>>

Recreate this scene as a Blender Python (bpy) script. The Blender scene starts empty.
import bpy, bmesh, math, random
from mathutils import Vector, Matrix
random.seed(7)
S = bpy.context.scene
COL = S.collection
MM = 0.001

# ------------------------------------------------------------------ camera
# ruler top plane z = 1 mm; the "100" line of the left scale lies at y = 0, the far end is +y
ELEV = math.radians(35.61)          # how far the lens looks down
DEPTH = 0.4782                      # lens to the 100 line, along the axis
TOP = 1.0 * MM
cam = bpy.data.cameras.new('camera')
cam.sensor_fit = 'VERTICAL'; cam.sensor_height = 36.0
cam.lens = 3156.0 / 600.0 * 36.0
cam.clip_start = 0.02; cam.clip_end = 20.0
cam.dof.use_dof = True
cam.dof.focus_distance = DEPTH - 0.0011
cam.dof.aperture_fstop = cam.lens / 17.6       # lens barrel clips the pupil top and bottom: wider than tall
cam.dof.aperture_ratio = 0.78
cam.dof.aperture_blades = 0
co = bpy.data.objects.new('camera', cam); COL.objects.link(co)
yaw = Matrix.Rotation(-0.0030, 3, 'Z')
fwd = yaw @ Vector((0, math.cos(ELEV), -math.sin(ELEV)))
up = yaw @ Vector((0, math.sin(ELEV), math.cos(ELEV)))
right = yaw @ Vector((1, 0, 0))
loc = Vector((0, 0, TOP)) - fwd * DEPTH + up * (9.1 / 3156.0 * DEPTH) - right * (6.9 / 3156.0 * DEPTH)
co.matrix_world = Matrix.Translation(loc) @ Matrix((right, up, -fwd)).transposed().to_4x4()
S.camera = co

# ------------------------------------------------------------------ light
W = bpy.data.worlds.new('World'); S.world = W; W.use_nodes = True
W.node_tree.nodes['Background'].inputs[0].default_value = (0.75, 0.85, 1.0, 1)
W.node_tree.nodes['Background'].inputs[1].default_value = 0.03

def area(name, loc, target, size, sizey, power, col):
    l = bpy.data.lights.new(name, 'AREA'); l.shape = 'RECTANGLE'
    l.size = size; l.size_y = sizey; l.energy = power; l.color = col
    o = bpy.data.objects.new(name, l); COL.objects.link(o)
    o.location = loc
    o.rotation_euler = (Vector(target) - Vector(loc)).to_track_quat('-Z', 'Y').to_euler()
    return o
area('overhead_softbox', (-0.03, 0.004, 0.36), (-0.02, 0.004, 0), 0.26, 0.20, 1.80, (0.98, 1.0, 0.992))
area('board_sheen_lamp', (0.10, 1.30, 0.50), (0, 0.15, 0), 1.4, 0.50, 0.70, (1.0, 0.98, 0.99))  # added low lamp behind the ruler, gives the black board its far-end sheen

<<

Exercise aim. Extract all lines containing the word "scene".

Exercise response.
Recreate this scene as a Blender Python (bpy) script. The Blender scene starts empty.
S = bpy.context.scene